Italy 2012: Day 6

I’ve been trying to avoid posting the standard touristy shots of Italy this week, but the Leaning Tower deserves to be shown off in all its flawed magnificence.

On the sixth day of our 2012 trip, May 30, we checked out of the hotel and left Florence — a bit reluctantly, in my case — so we could move on to new adventures. We spent part of the morning in the beautiful and fascinating walled city of Lucca, which is known for its intact Renaissance-era walls and for its most famous resident, the composer Giacomo Puccini.

My musician son, ten years old at the time and already composing his first sonata, was convinced (on purely circumstantial evidence) that we are related to Puccini. It’s possible, but so far my admittedly cursory genealogical research has not turned up a connection. In any case, I sought out some Puccini-related postcards to send home to him. The next time I’m in Tuscany, I may very well choose to stay in Lucca for at least a few days. But in 2012, we had only a brief visit there before we moved on to our next destination, Pisa and then the nearby resort town of San Guiliano Terme, where we would be based for the rest of the organized portion of my trip.
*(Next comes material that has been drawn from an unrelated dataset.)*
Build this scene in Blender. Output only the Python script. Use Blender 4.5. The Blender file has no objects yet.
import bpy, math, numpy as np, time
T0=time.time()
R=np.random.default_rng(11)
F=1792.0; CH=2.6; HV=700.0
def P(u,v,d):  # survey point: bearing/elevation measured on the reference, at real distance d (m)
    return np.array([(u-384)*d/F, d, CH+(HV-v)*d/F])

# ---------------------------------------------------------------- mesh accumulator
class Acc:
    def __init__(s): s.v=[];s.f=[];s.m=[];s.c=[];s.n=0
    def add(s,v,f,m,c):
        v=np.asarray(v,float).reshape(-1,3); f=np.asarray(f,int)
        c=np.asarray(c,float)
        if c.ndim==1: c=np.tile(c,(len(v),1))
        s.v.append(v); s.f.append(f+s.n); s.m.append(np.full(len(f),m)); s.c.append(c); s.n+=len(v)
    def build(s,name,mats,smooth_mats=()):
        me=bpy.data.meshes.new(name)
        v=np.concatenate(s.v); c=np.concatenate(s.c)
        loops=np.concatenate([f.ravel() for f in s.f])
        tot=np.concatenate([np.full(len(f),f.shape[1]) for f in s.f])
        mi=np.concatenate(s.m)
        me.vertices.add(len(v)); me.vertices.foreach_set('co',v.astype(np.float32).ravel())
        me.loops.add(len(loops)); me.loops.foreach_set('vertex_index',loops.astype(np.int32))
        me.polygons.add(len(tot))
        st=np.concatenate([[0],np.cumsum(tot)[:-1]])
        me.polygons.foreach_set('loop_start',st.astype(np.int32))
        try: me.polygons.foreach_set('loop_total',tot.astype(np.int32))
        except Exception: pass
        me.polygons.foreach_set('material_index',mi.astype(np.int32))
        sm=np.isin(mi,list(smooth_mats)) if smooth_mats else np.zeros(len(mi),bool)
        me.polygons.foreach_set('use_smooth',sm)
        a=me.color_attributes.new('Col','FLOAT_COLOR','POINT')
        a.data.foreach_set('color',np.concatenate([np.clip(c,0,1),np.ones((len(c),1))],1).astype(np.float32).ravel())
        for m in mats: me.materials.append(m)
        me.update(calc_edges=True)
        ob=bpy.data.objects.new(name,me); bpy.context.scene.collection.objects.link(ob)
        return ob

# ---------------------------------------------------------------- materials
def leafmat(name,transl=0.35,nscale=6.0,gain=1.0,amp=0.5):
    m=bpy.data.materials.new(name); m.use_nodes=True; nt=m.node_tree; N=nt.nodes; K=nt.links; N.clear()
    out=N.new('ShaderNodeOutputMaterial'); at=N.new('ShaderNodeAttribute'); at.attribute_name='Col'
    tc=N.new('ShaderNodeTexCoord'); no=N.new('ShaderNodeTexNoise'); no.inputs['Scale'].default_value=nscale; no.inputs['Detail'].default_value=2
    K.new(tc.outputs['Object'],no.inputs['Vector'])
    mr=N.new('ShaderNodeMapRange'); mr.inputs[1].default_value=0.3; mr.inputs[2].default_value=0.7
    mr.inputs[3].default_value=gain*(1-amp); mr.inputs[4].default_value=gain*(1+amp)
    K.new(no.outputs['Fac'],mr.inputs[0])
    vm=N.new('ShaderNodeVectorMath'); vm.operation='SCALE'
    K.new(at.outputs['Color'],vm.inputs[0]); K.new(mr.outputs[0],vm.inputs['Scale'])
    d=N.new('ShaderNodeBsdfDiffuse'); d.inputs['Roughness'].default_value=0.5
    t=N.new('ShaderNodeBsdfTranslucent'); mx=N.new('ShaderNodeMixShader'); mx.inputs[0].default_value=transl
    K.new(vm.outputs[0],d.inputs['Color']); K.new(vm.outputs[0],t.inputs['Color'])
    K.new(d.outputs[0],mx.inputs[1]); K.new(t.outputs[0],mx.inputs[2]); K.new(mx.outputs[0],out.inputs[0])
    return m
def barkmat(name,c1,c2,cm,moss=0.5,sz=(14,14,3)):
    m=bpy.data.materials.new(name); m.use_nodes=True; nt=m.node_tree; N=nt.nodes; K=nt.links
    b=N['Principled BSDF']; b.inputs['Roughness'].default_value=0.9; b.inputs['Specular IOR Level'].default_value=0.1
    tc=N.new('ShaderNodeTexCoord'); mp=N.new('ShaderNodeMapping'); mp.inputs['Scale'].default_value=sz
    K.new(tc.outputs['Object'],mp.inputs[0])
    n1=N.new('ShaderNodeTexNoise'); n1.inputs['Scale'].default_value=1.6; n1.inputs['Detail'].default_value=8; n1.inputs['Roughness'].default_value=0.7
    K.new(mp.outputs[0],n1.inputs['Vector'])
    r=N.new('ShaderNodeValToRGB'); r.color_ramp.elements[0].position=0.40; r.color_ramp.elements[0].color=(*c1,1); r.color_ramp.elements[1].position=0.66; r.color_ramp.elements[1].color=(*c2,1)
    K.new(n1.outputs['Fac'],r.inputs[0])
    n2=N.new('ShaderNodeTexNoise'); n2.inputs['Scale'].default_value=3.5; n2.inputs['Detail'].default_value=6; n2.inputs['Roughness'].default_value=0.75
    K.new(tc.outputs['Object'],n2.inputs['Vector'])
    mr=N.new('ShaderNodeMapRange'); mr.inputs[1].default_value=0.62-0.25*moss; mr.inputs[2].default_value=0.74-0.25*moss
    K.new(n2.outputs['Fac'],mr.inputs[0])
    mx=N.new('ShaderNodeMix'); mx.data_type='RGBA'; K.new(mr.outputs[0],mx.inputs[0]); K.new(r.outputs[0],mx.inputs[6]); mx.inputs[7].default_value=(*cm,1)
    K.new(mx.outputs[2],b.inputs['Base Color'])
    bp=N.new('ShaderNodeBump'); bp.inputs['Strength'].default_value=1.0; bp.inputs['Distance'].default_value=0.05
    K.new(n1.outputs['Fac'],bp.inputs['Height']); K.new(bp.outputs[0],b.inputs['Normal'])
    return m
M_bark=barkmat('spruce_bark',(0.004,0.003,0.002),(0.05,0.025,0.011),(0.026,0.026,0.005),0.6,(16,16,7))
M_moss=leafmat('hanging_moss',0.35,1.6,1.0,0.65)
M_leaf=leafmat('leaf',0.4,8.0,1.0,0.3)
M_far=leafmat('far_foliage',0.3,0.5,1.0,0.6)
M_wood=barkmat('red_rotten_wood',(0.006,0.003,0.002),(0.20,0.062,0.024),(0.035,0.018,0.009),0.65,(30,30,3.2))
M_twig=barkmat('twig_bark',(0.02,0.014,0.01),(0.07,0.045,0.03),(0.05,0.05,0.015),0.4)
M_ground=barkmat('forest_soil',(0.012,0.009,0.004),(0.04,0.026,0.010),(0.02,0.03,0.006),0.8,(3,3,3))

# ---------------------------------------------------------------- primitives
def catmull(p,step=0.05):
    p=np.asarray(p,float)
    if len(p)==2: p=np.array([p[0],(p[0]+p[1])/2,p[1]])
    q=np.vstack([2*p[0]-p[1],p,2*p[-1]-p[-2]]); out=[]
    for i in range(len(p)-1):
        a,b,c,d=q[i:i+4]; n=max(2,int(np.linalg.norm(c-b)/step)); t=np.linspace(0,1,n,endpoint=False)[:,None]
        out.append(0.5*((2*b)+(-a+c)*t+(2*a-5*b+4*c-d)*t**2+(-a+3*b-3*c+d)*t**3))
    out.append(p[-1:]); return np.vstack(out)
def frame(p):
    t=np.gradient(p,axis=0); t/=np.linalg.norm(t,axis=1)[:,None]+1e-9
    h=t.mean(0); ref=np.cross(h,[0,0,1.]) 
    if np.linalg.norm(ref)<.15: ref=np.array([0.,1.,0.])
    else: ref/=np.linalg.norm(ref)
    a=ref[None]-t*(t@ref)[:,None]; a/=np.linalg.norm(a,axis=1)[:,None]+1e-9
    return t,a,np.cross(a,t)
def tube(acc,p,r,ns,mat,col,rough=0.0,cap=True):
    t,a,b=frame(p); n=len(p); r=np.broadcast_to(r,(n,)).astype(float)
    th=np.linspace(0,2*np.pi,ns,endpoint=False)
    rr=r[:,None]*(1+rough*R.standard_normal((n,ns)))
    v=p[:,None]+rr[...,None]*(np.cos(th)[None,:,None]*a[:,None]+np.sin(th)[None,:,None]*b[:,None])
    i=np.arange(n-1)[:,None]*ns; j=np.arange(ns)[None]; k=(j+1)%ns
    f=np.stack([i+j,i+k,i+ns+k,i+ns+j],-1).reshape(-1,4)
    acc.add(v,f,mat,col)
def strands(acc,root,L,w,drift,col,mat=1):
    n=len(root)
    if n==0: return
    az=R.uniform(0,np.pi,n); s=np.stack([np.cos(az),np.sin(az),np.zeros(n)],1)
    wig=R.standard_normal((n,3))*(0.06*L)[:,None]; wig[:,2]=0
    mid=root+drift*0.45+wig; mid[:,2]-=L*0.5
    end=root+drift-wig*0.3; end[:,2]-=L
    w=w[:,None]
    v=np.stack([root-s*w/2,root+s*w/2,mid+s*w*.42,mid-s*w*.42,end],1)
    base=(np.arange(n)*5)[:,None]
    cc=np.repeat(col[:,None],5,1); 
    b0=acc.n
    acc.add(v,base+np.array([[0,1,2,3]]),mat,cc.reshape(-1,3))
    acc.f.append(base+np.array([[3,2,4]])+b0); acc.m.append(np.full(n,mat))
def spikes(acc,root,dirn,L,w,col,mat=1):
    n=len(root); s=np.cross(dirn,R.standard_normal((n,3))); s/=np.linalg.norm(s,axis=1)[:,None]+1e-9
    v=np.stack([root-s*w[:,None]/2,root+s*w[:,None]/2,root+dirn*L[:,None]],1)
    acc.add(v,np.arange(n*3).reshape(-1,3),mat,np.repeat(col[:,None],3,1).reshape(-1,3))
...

Pisa was everything I’d heard it was: crowded and touristy and filled with tacky souvenir stalls. But it was also rather quirky and charming, if you don’t mind a little kitsch with your sightseeing. But all of that is forgotten when you turn to face the Piazza del Duomo, where the famous bell tower is sited. I wasn’t expecting the leaning tower and its accompanying cathedral and baptistry to be so jaw-droppingly, awe-inspiringly gorgeous. The exquisite stonework, graceful design, and gleaming marble would make it worth a visit even without the novelty of its four degree tilt. In the next few days, in San Guiliano Terme, I was excited to find that the hill above our hotel offered spectacular views of the tower and cathedral in the distance.